La razón es simple y triste: las nuevas tecnologías,
que deberían hacernos más preparados y más libres, también contribuyen a
hacernos más estúpidos. No es ajeno a eso el hecho de que las redes sociales
estén en manos de multinacionales que buscan clicados rápidos y tráfico intenso
a toda costa. Hasta no hace mucho, alcanzar voz pública requería pasar una
serie de filtros naturales basados en formación, educación y, por supuesto,
talento personal o capacidad expresiva. O valías, o tenías algo que decir y
sabías decirlo, o nadie te prestaba atención. La voz que llegaba a hacerse oír
estaba, a menudo, respaldada por la autoridad que esos filtros naturales le
conferían. Ahora, ese importante territorio se ha democratizado y cualquiera
puede acceder a él. Afortunadamente, hay más voces para elegir. Más lugares
para opinar. Pero eso, que tiene innumerables ventajas cuando esas voces tienen
un peso específico valioso, se vuelve desventaja cuando el opinador es una mula
de varas, un demagogo perverso o un imbécil que grita fuerte.

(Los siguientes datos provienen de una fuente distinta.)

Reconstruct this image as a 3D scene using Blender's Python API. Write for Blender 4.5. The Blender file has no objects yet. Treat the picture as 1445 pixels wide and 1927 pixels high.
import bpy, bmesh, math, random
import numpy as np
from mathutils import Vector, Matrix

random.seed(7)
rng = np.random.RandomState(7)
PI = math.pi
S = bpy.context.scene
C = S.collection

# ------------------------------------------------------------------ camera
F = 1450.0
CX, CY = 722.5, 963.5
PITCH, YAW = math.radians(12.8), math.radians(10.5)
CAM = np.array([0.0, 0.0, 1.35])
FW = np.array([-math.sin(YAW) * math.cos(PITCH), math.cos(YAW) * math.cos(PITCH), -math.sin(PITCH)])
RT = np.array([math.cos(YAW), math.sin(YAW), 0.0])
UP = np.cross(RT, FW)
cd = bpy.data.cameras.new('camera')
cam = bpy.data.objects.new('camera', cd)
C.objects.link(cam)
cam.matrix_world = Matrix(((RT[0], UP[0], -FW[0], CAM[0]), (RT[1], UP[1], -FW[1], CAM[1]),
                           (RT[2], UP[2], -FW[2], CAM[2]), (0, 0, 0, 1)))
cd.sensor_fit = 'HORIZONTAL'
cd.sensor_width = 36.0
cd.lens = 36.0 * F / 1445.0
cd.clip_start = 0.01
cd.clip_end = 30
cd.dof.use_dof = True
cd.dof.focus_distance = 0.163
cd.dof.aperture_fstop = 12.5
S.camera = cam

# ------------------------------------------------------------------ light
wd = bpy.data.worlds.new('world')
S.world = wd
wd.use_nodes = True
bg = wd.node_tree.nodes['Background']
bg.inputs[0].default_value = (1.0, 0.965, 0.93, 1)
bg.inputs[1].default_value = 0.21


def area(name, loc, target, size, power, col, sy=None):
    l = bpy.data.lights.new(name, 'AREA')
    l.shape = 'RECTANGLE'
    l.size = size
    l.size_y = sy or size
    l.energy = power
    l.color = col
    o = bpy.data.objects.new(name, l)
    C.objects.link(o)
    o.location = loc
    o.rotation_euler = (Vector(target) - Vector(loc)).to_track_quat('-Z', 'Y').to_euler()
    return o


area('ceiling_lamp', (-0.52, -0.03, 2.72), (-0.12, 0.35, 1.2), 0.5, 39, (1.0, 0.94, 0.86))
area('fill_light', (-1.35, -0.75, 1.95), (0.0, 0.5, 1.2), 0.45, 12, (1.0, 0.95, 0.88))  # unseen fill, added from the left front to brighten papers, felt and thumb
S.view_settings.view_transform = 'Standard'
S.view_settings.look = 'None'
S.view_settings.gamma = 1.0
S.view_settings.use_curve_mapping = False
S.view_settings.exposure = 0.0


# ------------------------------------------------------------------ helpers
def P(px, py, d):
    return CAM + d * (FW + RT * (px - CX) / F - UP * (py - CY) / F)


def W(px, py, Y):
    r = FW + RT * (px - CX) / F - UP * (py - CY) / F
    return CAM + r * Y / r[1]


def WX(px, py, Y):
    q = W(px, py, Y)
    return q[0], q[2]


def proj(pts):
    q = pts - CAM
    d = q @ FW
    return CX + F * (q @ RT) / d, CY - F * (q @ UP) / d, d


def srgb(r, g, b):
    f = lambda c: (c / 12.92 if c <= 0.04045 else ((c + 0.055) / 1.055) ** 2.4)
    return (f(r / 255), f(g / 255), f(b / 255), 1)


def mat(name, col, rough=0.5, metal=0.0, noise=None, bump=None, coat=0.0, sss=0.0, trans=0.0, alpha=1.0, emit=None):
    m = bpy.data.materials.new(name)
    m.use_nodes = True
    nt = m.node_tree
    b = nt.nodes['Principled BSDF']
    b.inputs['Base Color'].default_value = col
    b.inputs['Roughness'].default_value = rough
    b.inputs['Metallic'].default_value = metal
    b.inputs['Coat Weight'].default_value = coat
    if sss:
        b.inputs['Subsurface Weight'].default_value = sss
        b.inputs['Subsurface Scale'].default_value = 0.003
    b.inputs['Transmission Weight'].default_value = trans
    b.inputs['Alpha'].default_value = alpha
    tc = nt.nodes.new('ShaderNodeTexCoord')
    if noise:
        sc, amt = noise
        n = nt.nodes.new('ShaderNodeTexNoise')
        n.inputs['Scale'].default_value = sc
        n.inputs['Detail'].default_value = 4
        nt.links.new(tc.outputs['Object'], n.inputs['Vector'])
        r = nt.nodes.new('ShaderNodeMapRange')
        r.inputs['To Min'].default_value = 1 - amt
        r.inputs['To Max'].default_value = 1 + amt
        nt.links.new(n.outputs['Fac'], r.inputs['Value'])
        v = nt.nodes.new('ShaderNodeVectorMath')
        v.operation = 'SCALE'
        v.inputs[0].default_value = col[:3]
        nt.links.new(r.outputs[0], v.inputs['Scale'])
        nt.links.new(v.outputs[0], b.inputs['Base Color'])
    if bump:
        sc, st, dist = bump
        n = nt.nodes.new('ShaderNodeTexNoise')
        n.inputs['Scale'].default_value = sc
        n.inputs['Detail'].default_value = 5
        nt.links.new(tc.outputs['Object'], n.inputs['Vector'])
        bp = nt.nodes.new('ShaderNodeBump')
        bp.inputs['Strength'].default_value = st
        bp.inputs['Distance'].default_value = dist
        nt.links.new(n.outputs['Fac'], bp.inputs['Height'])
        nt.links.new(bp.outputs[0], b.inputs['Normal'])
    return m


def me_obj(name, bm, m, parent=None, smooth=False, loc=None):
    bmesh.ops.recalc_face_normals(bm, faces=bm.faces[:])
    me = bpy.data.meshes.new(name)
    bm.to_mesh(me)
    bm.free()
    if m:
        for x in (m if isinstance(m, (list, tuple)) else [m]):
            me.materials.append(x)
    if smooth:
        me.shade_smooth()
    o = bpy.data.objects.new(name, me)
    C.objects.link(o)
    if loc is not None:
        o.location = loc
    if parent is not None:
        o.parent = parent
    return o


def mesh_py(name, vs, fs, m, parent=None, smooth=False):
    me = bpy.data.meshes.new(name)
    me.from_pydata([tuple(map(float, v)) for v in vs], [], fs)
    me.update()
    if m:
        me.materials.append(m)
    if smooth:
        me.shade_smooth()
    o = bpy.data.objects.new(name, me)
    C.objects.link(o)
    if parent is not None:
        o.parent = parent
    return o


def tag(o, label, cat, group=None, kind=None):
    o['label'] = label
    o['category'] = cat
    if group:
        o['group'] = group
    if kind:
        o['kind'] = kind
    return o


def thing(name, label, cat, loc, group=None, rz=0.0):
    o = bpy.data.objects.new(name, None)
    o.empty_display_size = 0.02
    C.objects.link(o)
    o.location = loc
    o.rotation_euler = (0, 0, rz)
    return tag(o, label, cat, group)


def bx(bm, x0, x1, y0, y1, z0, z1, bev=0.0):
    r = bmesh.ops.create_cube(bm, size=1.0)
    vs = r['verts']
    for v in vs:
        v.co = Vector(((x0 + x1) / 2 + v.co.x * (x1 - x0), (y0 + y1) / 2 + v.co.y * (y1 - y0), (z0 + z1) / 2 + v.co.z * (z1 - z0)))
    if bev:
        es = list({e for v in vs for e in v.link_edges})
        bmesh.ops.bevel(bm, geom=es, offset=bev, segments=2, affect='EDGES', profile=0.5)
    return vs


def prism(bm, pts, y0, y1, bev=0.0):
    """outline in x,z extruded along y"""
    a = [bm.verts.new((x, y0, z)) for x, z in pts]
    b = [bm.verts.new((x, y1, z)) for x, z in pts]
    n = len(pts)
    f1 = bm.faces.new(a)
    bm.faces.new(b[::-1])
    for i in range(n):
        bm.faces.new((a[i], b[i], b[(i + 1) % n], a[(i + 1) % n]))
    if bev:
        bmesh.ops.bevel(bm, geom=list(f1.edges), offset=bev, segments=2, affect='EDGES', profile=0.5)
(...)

Es muy interesante asomarse a las redes, como digo.
Arrojar piedras al estanque y ver cómo se expanden las ondas. Observar,
incluso, los efectos que estos mismos artículos, que escribo hace 25 años,
tienen ahora cuando rebotan, se reinterpretan y manosean. O provocar
reacciones. Echar pan a los patos, como dije alguna vez, y observar cómo
actúan. Ser uno mismo pato de infantería, nadando entre todos, mientras observo
a quienes mantienen serenos la cordura y flotan inteligentes entre el
cuac-cuac, y a los que, enloquecidos, se abalanzan sobre las migas proclamando
su hambre, su ignorancia, su mediocridad y en ocasiones su puerca vileza. De
esa forma, a mi edad y con mi biografía, sigo aprendiendo cosas sobre el mundo
en el que vivo o me expongo a vivir, y miro todavía al ser humano aprendiendo
de él cada día. Con la lucidez suficiente para no amarlo y con el afecto
necesario para no despreciarlo. Y también con eso escribo novelas.